Ork fiction in the early codices is just flat out great. There was a real sense of being orky without taking itself too seriously.
I feel like that's gone away in later years. Orks have just gotten bigger, spikier, meaner and typecast. You still get gretchin. You still get squiggs. But they are played straight for the most part. You don't often get a glimpse in to the Ork mindset, and when you do (see: Soul Drinkers series, I forget which book), it's just not convincingly written anymore. Like writers feel the need to explain in plain English how Orks reason, instead of just letting them be Orky and spend time writing that instead of translating for them. Orks don't really talk in the books, other than dropping a line or two to the protagonist. They just roar and grunt and fight for the most part. Even Sandy Mitchell, who has written probably the most tongue in cheek series in 40k novels to date, doesn't really let them shine.
It's a pity. I remember grinning like a fool reading the old Fantasy Ork and Goblin army books.
Part of me wants to say "Yeah but can Orks really hold up an entire novel by themselves?" But then I slap myself and say "Yes, they can if someone actually commits to the style of being orky, to the hilt."

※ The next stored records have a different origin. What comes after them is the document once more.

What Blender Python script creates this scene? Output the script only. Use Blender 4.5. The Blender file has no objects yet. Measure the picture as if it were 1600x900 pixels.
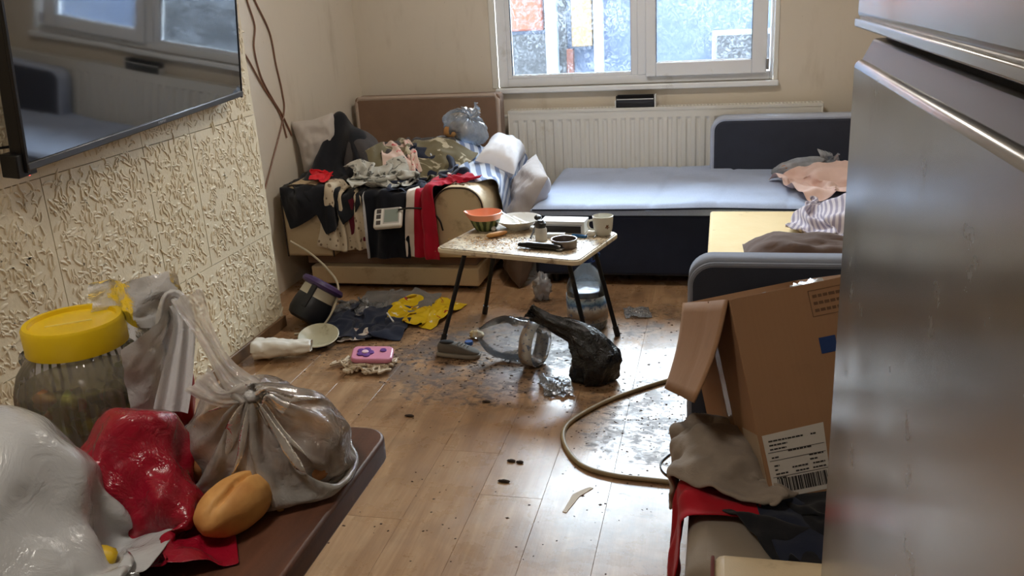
import bpy, bmesh, math, random
import numpy as np
from mathutils import Vector, Matrix, Euler, noise

# ------------------------------------------------------------------ camera, sky, exposure
sc = bpy.context.scene
col = sc.collection
R = math.radians

def camera_matrix(yaw, pitch, roll, loc):
    f = Vector((math.sin(yaw)*math.cos(pitch), math.cos(yaw)*math.cos(pitch), -math.sin(pitch)))
    r = Vector((math.cos(yaw), -math.sin(yaw), 0)); d = f.cross(r)
    r2 = r*math.cos(roll) + d*math.sin(roll); d2 = d*math.cos(roll) - r*math.sin(roll)
    m = Matrix((r2, -d2, -f)).transposed().to_4x4(); m.translation = loc
    return m

cam_data = bpy.data.cameras.new('camera')
cam_data.sensor_width = 36; cam_data.lens = 1400*36/1600; cam_data.clip_start = 0.02
cam = bpy.data.objects.new('camera', cam_data); col.objects.link(cam)
cam.matrix_world = camera_matrix(R(-13.75), R(18.52), R(3.29), Vector((0, 0, 1.5)))
sc.camera = cam

SKY = 34.0            # overcast sky brightness
LAMP = (25.0, 36.0)  # lamp brightness: near, then the added middle fill
world = bpy.data.worlds.new('overcast_sky'); sc.world = world; world.use_nodes = True
bg = world.node_tree.nodes['Background']; bg.inputs[0].default_value = (0.80, 0.90, 1.0, 1); bg.inputs[1].default_value = SKY
pl = bpy.data.lights.new('window_portal', 'AREA'); pl.shape = 'RECTANGLE'; pl.size = 1.7; pl.size_y = 1.4
pl.cycles.is_portal = True
po = bpy.data.objects.new('window_portal', pl); col.objects.link(po); po.location = (-0.55, 5.82, 1.6); po.rotation_euler = (R(-90), 0, 0)
sc.view_settings.view_transform = 'Standard'; sc.view_settings.look = 'None'
sc.view_settings.gamma = 1.0; sc.view_settings.use_curve_mapping = False
sc.view_settings.exposure = 0.72
sc.cycles.use_denoising = True
sc.cycles.max_bounces = 10; sc.cycles.diffuse_bounces = 5; sc.cycles.transparent_max_bounces = 24
sc.cycles.sample_clamp_indirect = 6.0
sc.cycles.caustics_reflective = False; sc.cycles.caustics_refractive = False

# ------------------------------------------------------------------ helpers: colour, materials
def C(r, g, b):
    f = lambda c: ((c/255+0.055)/1.055)**2.4 if c > 10 else c/255/12.92
    return (f(r), f(g), f(b), 1)
def dim(c, k): return (min(1, c[0]*k), min(1, c[1]*k), min(1, c[2]*k), 1)

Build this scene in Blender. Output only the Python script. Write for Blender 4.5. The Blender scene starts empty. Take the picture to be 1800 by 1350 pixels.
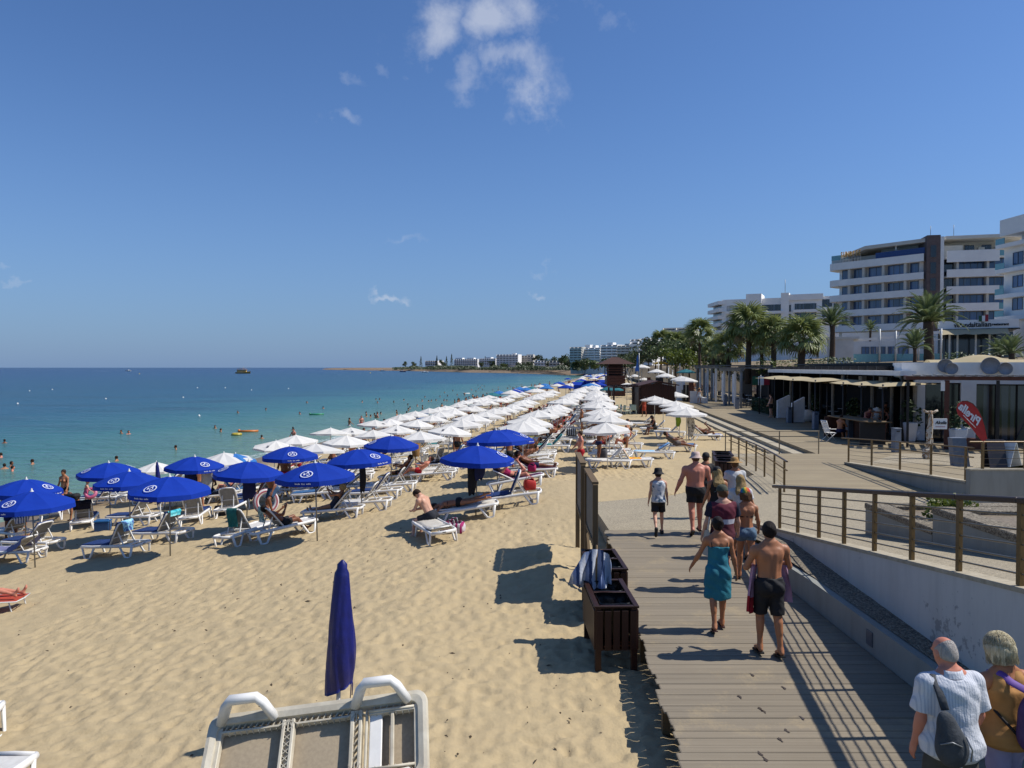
import bpy,bmesh,math,random
import numpy as np
from mathutils import Vector,Matrix,Euler
R = math.radians
rnd = random.Random(7)
scn = bpy.context.scene
COL = scn.collection
# ------------------------------------------------------------------ camera
CZ = 3.85                     # eye height above the boardwalk (z = 0)
F = 1300.0                    # focal length in photo pixels (photo is 1800 wide)
PITCH = math.atan(29.0 / F)
cam = bpy.data.cameras.new("camera")
cam.sensor_width = 36.0
cam.lens = 36.0 * F / 1800.0
cam.clip_start = 0.1
cam.clip_end = 60000
camo = bpy.data.objects.new("camera",cam)
COL.objects.link(camo)
camo.location = (0,0,CZ)
camo.rotation_euler = (R(90) - PITCH,0,0)
scn.camera = camo
# ------------------------------------------------------------------ light
SUN_EL,SUN_AZ = R(51),R(88)         # azimuth clockwise from +Y
SUNDIR = Vector((math.sin(SUN_AZ) * math.cos(SUN_EL),math.cos(SUN_AZ) * math.cos(SUN_EL),math.sin(SUN_EL)))
scn.view_settings.view_transform = 'Standard'
scn.view_settings.look = 'None'
scn.view_settings.gamma = 1.0
scn.view_settings.exposure = 0.0
scn.view_settings.use_curve_mapping = False
SKY_STRENGTH = 0.097
sun = bpy.data.lights.new("sun",'SUN')
sun.energy = 5.0
sun.angle = R(0.53)
sun.color = (1.0,0.955,0.89)
suno = bpy.data.objects.new("sun",sun)
COL.objects.link(suno)
suno.location = (60,0,80)
suno.rotation_euler = SUNDIR.to_track_quat('Z','Y').to_euler()
def ray(px,py):
 u,v = (px - 900) / F,(675 - py) / F
 return Vector((u,math.cos(PITCH) + v * math.sin(PITCH),-math.sin(PITCH) + v * math.cos(PITCH)))
def at_z(px,py,z):
 d = ray(px,py)
 return Vector((0,0,CZ)) + d * ((z - CZ) / d.z)
def at_y(px,py,y):
 d = ray(px,py)
 return Vector((0,0,CZ)) + d * (y / d.y)
world = bpy.data.worlds.new("World")
scn.world = world
world.use_nodes = True
NT = world.node_tree
NT.nodes.clear()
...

No dropping out of character. No spelling out how orks think or explicitly exploring their reasoning, as almost every 40k novel about humans is wont to do. "Inquisitor BlahBlah ordered his Storm Troopers toward the complex. He knew powerful munitions were housed in an underground bunker there, and if the rebels got their hands on them it would tip the battle for ZippidyDo in their favor. He could not let that happen."